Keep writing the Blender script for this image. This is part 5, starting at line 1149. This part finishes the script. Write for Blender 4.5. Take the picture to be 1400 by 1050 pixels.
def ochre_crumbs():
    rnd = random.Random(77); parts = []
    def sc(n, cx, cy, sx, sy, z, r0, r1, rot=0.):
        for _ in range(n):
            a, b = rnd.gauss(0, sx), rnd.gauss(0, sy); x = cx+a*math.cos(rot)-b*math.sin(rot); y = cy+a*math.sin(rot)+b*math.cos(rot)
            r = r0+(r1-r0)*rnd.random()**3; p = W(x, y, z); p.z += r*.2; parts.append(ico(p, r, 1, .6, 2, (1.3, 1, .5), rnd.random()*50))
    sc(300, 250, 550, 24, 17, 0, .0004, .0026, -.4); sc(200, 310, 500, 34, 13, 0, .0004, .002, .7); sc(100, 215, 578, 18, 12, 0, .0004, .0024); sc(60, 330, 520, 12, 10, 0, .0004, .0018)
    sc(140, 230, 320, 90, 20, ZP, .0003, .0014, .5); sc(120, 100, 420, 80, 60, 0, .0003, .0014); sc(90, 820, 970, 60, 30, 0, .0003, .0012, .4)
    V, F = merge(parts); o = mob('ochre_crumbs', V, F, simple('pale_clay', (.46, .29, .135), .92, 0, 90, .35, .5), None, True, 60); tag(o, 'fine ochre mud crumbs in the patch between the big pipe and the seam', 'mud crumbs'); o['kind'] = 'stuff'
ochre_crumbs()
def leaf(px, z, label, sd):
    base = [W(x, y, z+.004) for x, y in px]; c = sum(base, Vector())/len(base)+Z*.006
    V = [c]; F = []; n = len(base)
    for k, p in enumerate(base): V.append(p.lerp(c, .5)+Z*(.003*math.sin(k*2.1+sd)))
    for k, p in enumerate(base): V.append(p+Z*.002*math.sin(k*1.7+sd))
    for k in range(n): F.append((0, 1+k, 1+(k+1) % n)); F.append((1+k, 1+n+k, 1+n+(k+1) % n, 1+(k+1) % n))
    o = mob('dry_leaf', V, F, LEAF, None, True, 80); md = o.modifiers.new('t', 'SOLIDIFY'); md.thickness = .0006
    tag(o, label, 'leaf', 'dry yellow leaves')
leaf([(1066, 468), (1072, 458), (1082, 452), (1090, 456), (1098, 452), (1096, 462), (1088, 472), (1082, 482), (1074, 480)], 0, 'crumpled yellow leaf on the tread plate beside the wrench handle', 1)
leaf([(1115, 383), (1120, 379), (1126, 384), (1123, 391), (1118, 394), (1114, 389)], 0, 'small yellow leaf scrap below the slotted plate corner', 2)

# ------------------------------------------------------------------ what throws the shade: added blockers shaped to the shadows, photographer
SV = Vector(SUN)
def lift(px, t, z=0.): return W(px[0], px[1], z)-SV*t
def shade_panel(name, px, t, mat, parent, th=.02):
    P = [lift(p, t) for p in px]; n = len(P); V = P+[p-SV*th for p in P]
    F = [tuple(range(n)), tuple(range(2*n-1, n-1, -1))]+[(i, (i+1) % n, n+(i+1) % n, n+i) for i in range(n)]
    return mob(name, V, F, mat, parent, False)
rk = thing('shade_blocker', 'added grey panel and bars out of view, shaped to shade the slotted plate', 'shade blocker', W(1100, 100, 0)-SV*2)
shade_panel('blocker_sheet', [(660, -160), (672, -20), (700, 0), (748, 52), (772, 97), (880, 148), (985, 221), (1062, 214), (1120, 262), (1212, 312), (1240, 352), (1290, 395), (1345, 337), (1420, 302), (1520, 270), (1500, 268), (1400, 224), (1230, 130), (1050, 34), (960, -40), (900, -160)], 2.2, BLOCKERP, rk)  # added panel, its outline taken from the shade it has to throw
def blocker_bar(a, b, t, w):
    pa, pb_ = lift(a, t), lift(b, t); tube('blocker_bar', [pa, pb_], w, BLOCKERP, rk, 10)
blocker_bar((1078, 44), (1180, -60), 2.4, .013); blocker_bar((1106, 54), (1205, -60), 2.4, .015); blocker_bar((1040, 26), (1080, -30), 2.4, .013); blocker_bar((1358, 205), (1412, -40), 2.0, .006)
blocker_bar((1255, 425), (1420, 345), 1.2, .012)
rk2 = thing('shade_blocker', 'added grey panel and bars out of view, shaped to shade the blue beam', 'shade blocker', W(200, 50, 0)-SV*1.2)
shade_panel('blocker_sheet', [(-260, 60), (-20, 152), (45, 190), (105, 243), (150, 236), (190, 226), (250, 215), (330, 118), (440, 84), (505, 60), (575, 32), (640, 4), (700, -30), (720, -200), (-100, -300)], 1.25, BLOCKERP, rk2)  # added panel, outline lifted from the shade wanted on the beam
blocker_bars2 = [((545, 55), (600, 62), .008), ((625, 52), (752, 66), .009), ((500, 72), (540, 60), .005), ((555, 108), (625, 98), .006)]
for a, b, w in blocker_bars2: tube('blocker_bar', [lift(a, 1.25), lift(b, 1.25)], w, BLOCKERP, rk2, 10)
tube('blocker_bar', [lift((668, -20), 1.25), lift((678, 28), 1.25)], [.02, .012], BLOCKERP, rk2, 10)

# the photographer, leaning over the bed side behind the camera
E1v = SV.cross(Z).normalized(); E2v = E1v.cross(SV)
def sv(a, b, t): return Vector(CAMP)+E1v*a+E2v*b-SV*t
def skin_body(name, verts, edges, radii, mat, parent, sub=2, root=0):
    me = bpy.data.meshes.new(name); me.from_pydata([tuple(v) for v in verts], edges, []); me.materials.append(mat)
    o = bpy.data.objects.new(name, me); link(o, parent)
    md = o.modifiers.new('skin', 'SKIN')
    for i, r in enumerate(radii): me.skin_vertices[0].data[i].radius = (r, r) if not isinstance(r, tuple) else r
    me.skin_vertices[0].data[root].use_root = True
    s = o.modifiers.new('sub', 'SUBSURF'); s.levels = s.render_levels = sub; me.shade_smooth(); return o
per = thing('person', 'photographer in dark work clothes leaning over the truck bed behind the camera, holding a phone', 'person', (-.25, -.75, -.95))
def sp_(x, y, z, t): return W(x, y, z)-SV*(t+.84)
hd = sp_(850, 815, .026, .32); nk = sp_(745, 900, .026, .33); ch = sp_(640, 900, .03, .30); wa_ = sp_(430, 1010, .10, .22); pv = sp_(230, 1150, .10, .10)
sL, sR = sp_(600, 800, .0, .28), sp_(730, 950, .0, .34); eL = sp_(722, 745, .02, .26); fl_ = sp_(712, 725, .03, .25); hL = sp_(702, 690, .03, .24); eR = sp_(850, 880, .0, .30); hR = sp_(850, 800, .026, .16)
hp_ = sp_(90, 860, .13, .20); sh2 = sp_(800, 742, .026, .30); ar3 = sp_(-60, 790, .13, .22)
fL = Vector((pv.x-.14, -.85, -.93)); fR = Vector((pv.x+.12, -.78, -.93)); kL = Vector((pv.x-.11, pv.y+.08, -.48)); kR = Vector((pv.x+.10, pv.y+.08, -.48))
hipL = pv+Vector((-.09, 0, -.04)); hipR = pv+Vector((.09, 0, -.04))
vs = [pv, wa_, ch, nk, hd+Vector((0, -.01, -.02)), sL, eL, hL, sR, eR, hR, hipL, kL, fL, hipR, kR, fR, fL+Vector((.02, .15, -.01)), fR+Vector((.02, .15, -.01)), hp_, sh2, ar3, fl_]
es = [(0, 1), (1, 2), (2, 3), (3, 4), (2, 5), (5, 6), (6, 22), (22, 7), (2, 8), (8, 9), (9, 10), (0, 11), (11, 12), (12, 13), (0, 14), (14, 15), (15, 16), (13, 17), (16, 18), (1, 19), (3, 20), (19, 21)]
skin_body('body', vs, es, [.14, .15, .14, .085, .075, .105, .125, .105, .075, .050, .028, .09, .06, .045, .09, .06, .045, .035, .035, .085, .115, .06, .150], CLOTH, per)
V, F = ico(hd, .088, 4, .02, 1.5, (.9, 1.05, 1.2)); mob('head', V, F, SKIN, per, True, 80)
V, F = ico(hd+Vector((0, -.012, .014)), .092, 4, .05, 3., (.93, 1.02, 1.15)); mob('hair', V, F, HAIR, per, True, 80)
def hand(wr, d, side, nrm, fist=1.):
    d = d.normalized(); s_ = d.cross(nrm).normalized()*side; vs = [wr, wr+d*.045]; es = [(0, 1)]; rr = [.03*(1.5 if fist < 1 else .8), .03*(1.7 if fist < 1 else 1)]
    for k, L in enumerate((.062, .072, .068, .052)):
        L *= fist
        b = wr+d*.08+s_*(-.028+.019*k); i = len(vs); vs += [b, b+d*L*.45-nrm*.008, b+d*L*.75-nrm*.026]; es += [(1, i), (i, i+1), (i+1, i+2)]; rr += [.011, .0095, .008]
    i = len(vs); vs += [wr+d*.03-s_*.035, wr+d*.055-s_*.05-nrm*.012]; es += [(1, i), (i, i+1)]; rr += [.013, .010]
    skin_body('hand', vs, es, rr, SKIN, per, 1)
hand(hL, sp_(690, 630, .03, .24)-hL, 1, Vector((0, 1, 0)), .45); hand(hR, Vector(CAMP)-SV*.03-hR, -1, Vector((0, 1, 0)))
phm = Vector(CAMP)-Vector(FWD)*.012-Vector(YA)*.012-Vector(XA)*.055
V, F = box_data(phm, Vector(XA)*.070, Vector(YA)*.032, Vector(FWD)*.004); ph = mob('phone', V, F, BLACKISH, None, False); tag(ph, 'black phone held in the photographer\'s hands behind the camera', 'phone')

**Problem statement**. Repeat the material word for word from its opening line up to and including the line containing "plate corner', 2)".

**Exercise solution**.
Keep writing the Blender script for this image. This is part 5, starting at line 1149. This part finishes the script. Write for Blender 4.5. Take the picture to be 1400 by 1050 pixels.
def ochre_crumbs():
    rnd = random.Random(77); parts = []
    def sc(n, cx, cy, sx, sy, z, r0, r1, rot=0.):
        for _ in range(n):
            a, b = rnd.gauss(0, sx), rnd.gauss(0, sy); x = cx+a*math.cos(rot)-b*math.sin(rot); y = cy+a*math.sin(rot)+b*math.cos(rot)
            r = r0+(r1-r0)*rnd.random()**3; p = W(x, y, z); p.z += r*.2; parts.append(ico(p, r, 1, .6, 2, (1.3, 1, .5), rnd.random()*50))
    sc(300, 250, 550, 24, 17, 0, .0004, .0026, -.4); sc(200, 310, 500, 34, 13, 0, .0004, .002, .7); sc(100, 215, 578, 18, 12, 0, .0004, .0024); sc(60, 330, 520, 12, 10, 0, .0004, .0018)
    sc(140, 230, 320, 90, 20, ZP, .0003, .0014, .5); sc(120, 100, 420, 80, 60, 0, .0003, .0014); sc(90, 820, 970, 60, 30, 0, .0003, .0012, .4)
    V, F = merge(parts); o = mob('ochre_crumbs', V, F, simple('pale_clay', (.46, .29, .135), .92, 0, 90, .35, .5), None, True, 60); tag(o, 'fine ochre mud crumbs in the patch between the big pipe and the seam', 'mud crumbs'); o['kind'] = 'stuff'
ochre_crumbs()
def leaf(px, z, label, sd):
    base = [W(x, y, z+.004) for x, y in px]; c = sum(base, Vector())/len(base)+Z*.006
    V = [c]; F = []; n = len(base)
    for k, p in enumerate(base): V.append(p.lerp(c, .5)+Z*(.003*math.sin(k*2.1+sd)))
    for k, p in enumerate(base): V.append(p+Z*.002*math.sin(k*1.7+sd))
    for k in range(n): F.append((0, 1+k, 1+(k+1) % n)); F.append((1+k, 1+n+k, 1+n+(k+1) % n, 1+(k+1) % n))
    o = mob('dry_leaf', V, F, LEAF, None, True, 80); md = o.modifiers.new('t', 'SOLIDIFY'); md.thickness = .0006
    tag(o, label, 'leaf', 'dry yellow leaves')
leaf([(1066, 468), (1072, 458), (1082, 452), (1090, 456), (1098, 452), (1096, 462), (1088, 472), (1082, 482), (1074, 480)], 0, 'crumpled yellow leaf on the tread plate beside the wrench handle', 1)
leaf([(1115, 383), (1120, 379), (1126, 384), (1123, 391), (1118, 394), (1114, 389)], 0, 'small yellow leaf scrap below the slotted plate corner', 2)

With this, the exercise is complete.